Excerpt: The Garden Table by Studio Ossidiana is a modular cast object designed to be touched, played upon, and cultivated. It is a multi-purpose surface where cooking, eating, resting, or playing become collective performances. Designed as a permanent installation, it grows over time, transforming domestic actions into civic rituals and expanding the possibilities of public space.
Project Description

[Text as submitted by architect] Part kitchen, part game, part stage, the Garden Table is a modular cast object designed to be touched, played upon, and cultivated. It is designed as a multi-purpose surface, where the simple actions of cooking, eating, resting or playing can become collective performances. It is a place for collective barbecues, cooking classes, conversations and dinners, board game tournaments and friendly matches, bead games and gardening, open to visitors and neighbours day and night.



It is designed as a permanent installation, made to withstand weather and use, and potentially, grow over time. The modularity of the blocks allows water basins or drinking fountains, pizza ovens or sitting areas, bird feeders or smokers to be added over time, while the cast elements are easy to wash, polish, or upgrade with new features.


Supporting and complementing the activities of El Paseo, neighbouring its vegetable gardens, the Garden Table embeds in its very matter elements of its context, from stones of the Michigan lake to the earth of the garden, found objects and cultivated as well as spontaneous plants. Informed by various practices of cooking in open air, fire pits, barbecue grills, niches for spices and built in vases for herbs are scattered along its surface, while terrazzo game-surfaces, from chess to backgammon, Go and checkers, suggest and allow other uses.

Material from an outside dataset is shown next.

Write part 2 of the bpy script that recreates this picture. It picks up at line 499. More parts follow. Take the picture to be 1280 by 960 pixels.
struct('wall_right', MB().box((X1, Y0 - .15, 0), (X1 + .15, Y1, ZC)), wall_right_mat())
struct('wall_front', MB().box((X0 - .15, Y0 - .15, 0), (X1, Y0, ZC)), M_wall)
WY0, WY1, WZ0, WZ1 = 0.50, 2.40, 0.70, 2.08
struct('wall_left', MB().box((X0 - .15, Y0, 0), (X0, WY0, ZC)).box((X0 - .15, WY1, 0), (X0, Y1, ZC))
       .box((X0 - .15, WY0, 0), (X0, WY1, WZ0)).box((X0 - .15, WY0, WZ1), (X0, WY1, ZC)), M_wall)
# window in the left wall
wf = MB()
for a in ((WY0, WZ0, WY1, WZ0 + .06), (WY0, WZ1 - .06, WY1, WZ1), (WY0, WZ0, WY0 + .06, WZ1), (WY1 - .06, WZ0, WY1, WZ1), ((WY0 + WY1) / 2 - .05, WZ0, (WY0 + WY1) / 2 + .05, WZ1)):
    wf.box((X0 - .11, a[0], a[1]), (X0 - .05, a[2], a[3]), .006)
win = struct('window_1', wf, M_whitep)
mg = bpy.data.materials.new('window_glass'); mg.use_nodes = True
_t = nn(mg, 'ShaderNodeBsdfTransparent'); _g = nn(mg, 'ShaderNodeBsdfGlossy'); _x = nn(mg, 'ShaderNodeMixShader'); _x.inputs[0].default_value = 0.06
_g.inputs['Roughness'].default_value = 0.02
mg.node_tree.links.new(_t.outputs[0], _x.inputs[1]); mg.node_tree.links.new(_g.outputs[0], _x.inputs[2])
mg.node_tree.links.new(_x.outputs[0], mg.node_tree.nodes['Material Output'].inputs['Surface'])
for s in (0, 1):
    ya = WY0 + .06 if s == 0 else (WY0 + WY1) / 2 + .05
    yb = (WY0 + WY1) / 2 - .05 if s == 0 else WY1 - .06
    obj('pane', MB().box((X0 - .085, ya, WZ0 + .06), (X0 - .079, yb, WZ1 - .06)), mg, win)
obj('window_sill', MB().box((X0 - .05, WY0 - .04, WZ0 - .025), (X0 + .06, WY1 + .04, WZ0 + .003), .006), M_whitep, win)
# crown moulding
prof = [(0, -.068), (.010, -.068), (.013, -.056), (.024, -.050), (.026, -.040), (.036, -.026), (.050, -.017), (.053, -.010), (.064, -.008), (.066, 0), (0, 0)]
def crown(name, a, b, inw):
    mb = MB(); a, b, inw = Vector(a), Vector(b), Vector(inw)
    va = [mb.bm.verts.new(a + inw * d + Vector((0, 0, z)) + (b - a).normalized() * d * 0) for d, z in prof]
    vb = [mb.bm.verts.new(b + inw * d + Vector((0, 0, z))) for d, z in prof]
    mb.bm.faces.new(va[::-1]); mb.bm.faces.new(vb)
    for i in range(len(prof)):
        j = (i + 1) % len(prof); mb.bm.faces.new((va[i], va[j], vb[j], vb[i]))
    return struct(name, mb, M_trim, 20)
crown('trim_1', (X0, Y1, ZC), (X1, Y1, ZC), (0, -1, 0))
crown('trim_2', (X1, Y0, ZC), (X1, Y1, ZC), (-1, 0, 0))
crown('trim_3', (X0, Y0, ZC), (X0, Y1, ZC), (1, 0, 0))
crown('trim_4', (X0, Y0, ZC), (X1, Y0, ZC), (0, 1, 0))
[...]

As affordances unfold along its surface, different actions can complement or subvert each other, allowing for both curation and cultivation to play out over time. With the garden table, the ambition is to imagine and materialise a fragment of a collective city where domestic activities can become civic rituals, and the range of activities imaginable within the public realm can expand towards new forms of engagement with the city.